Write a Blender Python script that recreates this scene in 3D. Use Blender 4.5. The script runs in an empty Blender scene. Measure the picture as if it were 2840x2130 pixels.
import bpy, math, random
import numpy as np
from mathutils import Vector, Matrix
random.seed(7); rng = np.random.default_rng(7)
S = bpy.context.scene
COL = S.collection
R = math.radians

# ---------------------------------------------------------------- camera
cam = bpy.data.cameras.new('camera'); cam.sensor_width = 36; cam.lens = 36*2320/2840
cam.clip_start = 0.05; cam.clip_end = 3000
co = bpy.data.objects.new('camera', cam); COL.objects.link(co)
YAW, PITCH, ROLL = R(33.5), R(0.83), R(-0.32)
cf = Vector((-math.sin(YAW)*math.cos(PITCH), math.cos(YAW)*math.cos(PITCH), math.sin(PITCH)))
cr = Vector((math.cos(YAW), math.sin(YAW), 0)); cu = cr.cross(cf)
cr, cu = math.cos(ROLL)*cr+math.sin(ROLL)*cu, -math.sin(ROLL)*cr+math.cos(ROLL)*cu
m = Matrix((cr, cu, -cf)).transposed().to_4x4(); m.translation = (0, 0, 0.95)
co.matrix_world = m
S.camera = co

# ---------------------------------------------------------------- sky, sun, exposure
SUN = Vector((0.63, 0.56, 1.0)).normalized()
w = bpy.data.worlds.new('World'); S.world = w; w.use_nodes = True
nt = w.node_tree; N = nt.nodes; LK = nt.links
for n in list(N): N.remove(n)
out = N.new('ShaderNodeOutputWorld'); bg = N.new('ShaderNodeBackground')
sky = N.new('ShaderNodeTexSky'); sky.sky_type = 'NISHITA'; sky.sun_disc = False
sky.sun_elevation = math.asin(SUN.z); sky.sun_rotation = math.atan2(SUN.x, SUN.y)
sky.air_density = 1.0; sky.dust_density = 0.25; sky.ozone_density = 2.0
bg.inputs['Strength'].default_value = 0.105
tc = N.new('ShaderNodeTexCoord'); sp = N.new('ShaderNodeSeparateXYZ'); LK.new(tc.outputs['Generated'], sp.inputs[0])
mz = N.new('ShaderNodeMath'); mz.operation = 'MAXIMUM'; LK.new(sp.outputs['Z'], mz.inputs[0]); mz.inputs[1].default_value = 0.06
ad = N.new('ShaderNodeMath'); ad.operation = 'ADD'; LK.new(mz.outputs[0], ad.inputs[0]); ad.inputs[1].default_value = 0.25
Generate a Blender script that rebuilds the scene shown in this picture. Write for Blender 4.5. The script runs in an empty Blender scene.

**Given problem:** Set the lines down exactly, from the first line of the records to the line where "R = math.radians" appears, with both ends kept.

**Written solution:**
Write a Blender Python script that recreates this scene in 3D. Use Blender 4.5. The script runs in an empty Blender scene. Measure the picture as if it were 2840x2130 pixels.
import bpy, math, random
import numpy as np
from mathutils import Vector, Matrix
random.seed(7); rng = np.random.default_rng(7)
S = bpy.context.scene
COL = S.collection
R = math.radians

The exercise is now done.